William Turnbull


William Turnbull
Paddle Venus 3,
1986
Signed with artist’s stamp, numbered & dated ‘5/6 86’ on base, behind figure
Bronze
186 x 36.2 x 49.5 cm
73 ¼ x 14 ¼ x 19 ½ in.

Throughout his career, Turnbull consistently turned to the stimuli and images of his early career, where, as a student, he spent hours walking between the Neolithic tools and carved figures of the vast collections of the British Museum. Here, he pondered the timelessness of totemic statues, an influence that inevitably manifested in his sculptural output. Turnbull’s consequent refinement and control over both form and materiality produced works that stand as signs of vitality and imposition.

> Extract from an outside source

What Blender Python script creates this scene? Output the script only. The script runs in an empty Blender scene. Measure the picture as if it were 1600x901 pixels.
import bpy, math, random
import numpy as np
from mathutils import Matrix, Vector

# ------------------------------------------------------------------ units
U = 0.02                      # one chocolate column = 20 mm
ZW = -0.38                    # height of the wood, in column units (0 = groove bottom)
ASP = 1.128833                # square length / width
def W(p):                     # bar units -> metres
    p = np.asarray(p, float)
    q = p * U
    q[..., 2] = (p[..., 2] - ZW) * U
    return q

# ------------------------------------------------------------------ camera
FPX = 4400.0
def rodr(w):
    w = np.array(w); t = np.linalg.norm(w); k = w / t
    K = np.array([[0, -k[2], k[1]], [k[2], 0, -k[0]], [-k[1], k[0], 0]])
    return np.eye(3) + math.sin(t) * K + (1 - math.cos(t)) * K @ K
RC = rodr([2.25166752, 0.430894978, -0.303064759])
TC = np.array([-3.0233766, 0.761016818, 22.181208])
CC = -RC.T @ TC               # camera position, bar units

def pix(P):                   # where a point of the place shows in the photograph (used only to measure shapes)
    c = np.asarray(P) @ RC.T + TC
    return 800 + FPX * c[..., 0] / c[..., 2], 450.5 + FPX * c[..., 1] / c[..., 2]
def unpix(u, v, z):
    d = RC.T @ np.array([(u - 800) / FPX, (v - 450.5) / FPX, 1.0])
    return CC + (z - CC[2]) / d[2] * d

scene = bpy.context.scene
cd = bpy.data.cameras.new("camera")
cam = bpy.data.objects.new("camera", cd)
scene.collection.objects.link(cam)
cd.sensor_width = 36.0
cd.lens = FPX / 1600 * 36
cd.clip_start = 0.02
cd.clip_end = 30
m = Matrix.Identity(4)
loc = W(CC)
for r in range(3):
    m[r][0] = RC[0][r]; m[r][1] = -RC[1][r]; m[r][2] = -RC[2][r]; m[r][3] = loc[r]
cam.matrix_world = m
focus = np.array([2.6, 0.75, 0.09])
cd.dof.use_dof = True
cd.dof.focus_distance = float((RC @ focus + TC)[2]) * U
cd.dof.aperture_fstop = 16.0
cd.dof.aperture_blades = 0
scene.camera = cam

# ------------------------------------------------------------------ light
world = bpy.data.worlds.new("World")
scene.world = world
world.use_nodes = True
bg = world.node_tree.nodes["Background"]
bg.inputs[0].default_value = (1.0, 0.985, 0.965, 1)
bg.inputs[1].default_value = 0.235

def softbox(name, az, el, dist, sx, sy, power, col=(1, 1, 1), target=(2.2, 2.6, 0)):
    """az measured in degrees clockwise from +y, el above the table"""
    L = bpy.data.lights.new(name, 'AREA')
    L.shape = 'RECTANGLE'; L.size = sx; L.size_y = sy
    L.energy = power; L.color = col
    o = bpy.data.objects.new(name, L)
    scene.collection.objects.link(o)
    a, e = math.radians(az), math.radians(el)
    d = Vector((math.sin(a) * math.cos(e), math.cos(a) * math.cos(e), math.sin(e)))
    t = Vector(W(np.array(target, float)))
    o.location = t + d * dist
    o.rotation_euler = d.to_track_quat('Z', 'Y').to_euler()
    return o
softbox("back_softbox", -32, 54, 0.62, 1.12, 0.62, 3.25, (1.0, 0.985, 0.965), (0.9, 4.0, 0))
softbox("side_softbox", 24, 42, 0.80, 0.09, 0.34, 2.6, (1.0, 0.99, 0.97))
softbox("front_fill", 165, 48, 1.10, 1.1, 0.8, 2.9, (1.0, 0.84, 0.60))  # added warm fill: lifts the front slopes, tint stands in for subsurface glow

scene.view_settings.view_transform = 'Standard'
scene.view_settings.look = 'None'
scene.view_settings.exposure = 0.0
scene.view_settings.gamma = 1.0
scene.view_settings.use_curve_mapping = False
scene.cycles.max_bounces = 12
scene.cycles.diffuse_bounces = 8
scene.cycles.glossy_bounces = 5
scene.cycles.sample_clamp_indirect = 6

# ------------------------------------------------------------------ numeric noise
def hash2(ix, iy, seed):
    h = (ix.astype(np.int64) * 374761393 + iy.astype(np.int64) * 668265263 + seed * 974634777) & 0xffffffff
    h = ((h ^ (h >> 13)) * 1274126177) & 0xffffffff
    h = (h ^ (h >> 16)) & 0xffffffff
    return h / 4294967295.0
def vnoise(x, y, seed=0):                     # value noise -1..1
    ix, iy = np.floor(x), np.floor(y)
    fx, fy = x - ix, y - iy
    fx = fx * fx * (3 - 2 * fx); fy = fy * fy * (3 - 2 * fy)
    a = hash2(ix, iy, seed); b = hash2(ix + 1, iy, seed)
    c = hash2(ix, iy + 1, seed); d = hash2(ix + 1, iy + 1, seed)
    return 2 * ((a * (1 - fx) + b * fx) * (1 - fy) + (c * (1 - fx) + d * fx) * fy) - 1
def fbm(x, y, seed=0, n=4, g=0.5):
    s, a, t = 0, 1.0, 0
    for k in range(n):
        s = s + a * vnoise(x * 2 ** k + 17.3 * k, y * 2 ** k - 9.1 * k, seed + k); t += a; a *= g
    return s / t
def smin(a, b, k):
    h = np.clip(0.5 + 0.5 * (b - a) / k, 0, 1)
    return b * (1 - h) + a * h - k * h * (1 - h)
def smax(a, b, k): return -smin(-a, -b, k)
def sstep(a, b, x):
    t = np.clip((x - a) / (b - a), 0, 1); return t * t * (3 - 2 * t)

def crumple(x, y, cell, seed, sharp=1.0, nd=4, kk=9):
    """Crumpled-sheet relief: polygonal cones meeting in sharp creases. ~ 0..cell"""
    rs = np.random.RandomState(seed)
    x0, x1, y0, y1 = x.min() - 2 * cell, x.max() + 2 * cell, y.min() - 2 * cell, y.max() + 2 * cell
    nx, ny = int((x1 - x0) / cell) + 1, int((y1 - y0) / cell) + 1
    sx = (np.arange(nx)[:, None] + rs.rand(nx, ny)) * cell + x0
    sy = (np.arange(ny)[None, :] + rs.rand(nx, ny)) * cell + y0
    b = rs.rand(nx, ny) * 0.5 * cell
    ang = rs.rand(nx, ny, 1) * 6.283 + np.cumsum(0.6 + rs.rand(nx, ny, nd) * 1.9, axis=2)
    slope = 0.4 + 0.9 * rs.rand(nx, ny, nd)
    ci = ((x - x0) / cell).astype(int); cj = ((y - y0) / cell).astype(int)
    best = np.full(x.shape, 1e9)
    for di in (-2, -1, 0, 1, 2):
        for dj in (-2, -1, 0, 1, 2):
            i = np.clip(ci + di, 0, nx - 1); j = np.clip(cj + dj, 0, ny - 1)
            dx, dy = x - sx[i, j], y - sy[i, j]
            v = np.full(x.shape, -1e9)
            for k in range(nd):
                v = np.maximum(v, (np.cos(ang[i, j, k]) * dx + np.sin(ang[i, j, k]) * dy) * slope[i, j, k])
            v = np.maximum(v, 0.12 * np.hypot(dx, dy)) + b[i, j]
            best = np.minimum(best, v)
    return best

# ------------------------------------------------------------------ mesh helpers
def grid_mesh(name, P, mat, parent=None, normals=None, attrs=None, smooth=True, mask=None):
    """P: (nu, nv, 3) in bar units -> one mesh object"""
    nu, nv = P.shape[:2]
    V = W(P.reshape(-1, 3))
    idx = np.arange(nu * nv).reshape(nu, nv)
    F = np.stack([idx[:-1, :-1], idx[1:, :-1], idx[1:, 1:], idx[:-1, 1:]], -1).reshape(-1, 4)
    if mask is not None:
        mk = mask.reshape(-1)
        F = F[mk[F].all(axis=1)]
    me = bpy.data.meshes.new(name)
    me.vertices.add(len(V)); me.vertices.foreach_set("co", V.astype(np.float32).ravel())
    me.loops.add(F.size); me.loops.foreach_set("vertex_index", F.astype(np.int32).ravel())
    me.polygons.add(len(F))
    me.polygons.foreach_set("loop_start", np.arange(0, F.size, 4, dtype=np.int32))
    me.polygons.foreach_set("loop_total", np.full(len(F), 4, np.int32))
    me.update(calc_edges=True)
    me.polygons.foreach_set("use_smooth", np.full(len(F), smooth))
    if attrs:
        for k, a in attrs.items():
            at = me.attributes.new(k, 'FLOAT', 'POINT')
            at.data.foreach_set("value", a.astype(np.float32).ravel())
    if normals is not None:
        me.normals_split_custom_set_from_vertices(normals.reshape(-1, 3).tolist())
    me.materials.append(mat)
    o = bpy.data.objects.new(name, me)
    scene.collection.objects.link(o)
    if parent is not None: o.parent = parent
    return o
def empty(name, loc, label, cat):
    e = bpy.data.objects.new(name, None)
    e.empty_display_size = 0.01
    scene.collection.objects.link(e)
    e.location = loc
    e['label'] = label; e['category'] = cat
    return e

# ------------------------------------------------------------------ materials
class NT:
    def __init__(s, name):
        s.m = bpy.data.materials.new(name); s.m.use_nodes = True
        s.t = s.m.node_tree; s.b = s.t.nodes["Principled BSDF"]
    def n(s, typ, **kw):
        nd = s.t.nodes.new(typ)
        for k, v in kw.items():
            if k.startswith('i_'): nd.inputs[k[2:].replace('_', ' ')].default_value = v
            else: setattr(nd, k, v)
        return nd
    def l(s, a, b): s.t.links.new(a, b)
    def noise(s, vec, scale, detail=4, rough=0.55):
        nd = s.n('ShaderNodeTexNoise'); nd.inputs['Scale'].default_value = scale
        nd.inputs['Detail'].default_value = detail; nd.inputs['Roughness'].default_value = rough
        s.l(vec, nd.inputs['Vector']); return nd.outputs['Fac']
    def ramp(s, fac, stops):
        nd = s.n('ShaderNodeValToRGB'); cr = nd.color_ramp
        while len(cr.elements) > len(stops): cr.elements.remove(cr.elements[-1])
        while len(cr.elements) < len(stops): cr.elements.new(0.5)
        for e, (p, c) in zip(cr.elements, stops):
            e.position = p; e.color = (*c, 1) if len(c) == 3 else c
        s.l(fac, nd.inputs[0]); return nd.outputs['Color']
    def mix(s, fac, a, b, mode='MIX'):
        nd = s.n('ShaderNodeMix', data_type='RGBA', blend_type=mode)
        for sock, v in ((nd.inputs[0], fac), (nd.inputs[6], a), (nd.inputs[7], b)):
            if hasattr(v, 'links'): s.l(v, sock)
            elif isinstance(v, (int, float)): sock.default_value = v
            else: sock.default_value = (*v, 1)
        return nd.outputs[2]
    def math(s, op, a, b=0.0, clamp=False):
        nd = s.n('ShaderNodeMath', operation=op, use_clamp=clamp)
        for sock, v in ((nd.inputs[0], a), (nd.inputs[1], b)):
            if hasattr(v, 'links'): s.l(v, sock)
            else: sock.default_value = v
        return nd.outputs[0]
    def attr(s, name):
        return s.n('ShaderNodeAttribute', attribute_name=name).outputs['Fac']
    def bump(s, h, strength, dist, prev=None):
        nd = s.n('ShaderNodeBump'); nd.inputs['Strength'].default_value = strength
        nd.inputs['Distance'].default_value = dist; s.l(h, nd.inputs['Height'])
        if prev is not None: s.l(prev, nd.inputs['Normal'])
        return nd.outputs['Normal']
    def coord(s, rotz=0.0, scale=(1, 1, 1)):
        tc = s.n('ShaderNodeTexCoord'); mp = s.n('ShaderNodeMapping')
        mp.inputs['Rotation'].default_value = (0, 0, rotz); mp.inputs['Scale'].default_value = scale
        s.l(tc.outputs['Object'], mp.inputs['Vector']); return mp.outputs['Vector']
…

William Turnbull was born in Dundee in 1922. Before attending formal art school at the Slade School of Fine Art in 1946, Turnbull was drafted as an RAF pilot, travelling internationally between 1941 until 1946. He held teaching positions at the Central School of Arts and Crafts from 1964 – 1972, which allowed him to work in new materials, such as steel, Perspex and fibreglass. In 1972, he was commissioned by the Peter Stuyvesant Foundation to create a public sculpture for the City Sculpture Project in Liverpool. He had a major retrospective in 1973 at the Tate Gallery, as well as another at the Yorkshire Sculpture Park in 2005. Turnbull’s work is displayed in institutional collections around the world, including: Albright-Knox Art Gallery, Buffalo; Art Gallery of Ontario, Toronto; Hirshhorn Museum and Sculpture Garden, Washington D.C.; Tate and Victoria & Albert Museum, London; Museum of Contemporary Art, Tehran and Städtisches Museum, Leverkusen, Germany.